A comfortable boot this is well acquainted with your foot is a prize possession indeed. Boots are repositories of memories. I bought my first serious pair of boots when I was fifteen; they bore the cattle and horse brands of Philmont Scout Ranch, where I took my first long trek. A week from Sunday, when the students take their last steps and triumphantly swing off their backpacks at the trailhead, they will have worked a whole topography of joy and awe into the creases of their boots. Even after that pair falls apart at the end of some other trail, they will never forget the bonds they forged with their friends in times of struggle and celebration.
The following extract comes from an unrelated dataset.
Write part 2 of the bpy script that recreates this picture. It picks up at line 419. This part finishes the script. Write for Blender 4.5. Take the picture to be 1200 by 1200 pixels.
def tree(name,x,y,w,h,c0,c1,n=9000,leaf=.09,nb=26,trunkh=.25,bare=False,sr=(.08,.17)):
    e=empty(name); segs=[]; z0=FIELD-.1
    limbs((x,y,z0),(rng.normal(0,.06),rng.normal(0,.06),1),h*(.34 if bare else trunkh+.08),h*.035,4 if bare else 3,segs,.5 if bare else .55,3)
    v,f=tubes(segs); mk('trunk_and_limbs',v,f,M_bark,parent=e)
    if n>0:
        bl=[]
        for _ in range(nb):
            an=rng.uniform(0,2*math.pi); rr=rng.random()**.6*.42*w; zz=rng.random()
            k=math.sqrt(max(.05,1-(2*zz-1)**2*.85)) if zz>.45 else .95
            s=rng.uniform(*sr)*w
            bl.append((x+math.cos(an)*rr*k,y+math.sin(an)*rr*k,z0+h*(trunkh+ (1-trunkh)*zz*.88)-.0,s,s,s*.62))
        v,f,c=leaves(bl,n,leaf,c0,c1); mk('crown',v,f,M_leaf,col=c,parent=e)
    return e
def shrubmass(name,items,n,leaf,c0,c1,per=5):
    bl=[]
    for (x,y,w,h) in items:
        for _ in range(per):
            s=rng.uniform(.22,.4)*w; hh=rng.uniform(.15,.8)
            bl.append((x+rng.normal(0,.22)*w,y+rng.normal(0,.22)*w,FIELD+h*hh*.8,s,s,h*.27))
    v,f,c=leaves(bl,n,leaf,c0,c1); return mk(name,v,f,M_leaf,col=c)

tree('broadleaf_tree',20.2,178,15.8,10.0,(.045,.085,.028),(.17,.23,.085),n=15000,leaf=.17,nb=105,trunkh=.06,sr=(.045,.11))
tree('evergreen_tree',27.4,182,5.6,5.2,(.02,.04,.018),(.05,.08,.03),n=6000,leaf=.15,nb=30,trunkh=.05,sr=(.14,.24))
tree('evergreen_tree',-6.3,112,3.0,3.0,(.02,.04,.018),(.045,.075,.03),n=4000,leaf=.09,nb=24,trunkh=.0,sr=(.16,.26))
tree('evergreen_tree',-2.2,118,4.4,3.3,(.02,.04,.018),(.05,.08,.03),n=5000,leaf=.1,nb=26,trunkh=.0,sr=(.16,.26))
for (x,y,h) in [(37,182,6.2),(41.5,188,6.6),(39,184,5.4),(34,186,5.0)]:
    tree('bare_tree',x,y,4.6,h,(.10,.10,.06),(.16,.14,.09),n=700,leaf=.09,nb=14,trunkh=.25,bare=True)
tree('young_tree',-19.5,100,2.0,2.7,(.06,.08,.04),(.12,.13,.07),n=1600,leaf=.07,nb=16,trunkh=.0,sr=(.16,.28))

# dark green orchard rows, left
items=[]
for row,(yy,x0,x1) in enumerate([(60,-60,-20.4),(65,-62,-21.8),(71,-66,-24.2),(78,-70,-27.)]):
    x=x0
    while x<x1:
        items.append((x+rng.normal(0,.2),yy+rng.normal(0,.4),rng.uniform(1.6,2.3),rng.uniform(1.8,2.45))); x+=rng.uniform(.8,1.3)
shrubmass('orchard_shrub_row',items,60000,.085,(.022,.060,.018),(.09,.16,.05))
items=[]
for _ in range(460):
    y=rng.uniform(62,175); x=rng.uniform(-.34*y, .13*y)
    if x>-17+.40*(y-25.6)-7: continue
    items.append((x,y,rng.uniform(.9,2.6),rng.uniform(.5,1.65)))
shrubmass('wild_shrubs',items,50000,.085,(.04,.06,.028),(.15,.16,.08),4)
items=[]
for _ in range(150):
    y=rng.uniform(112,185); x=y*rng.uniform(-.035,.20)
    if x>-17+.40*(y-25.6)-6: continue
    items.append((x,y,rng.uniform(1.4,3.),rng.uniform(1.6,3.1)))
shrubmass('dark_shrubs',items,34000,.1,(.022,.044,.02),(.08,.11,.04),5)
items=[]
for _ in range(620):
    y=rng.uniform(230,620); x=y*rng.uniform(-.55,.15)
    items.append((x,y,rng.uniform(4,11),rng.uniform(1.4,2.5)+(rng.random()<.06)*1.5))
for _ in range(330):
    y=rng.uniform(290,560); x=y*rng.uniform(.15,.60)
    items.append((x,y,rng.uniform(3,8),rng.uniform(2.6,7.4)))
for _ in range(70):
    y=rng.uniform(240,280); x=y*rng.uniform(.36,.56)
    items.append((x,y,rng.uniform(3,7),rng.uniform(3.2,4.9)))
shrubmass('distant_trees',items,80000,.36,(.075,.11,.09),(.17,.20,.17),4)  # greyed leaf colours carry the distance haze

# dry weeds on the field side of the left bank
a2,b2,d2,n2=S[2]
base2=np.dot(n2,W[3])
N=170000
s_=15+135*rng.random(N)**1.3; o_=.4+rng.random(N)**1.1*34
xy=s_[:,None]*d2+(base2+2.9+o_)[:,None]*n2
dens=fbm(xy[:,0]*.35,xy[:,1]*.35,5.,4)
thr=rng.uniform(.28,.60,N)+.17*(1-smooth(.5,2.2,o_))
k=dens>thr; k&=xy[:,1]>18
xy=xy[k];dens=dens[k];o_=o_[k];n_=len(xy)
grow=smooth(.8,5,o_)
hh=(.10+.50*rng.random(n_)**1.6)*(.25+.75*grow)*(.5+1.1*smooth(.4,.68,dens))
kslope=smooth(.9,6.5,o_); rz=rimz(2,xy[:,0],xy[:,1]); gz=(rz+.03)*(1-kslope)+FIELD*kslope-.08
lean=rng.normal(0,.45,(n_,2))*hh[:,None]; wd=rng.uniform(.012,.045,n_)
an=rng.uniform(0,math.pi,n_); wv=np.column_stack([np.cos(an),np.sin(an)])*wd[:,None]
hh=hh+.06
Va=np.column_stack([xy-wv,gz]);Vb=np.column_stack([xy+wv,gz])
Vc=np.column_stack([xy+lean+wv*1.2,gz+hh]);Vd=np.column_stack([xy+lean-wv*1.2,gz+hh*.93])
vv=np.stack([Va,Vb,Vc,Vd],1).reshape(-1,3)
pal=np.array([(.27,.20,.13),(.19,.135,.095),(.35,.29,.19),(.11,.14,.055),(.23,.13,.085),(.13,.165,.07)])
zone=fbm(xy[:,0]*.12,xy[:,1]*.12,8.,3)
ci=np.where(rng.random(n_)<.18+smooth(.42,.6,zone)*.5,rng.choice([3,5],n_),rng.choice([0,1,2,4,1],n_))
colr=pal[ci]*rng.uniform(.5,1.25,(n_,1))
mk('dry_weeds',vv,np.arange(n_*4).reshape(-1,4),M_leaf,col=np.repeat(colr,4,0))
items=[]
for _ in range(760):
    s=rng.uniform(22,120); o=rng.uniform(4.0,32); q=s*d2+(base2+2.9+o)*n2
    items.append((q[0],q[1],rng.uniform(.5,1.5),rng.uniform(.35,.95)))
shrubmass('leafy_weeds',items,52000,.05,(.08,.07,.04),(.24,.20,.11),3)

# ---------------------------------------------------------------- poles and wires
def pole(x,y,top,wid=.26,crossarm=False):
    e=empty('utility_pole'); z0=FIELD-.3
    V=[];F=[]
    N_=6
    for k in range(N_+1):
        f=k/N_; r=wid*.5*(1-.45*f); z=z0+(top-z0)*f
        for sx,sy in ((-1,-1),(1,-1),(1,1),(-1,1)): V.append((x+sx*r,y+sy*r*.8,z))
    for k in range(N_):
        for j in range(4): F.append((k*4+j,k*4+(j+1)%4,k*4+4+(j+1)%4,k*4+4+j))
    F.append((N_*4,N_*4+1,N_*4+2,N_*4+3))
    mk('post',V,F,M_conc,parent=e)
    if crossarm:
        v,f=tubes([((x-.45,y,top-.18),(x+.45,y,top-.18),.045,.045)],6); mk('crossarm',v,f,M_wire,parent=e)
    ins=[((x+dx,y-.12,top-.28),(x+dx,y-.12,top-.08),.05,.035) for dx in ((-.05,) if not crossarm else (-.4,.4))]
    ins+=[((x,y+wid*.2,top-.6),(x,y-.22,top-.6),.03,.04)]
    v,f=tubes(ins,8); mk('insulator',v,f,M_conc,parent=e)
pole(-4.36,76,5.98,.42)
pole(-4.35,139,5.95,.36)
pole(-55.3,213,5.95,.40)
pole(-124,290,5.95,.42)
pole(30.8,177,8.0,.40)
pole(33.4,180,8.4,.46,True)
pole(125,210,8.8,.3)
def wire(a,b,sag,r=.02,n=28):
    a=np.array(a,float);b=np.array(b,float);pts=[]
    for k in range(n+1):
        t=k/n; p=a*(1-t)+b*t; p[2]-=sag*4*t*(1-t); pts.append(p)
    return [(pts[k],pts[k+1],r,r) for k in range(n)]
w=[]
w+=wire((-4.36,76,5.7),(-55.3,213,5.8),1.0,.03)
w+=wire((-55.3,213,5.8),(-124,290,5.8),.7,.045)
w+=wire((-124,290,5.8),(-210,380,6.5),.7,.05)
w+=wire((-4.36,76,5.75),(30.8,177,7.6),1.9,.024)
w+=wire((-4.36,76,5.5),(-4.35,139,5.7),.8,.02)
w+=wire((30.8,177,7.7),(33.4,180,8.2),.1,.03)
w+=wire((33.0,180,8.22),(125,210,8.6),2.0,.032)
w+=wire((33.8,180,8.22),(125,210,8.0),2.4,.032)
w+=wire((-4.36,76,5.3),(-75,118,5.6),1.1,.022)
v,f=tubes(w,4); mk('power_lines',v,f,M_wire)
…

If you talk to the students after trek, you should ask them how they became heroes. In English class we have been discussing Joseph Campbell, a 20th century thinker who recognized in the classic epic stories and folk mythologies a common cycle: a hero or heroine steps away from the comfortable and familiar realm of hearth and home out into the strange wilderness, contends with hardship and forces of opposition, and finally returns home to share the special knowledge they gained through their tribulations. This cycle is as present in Star Wars and The Lord of the Rings as it is in the Gospel of Matthew and Gilgamesh. When the students return from trek they will tell the story of their heroic journey—how they made dinner despite numb fingers and cold rain; how they cheered their companions up the final push of Big Hump’s windy bald. When the students imagine themselves as heroes, they will come to terms with the immensity of their accomplishments and the outer limits of their powers. Until then, they have only one assignment: Get out in the woods! Be a hero!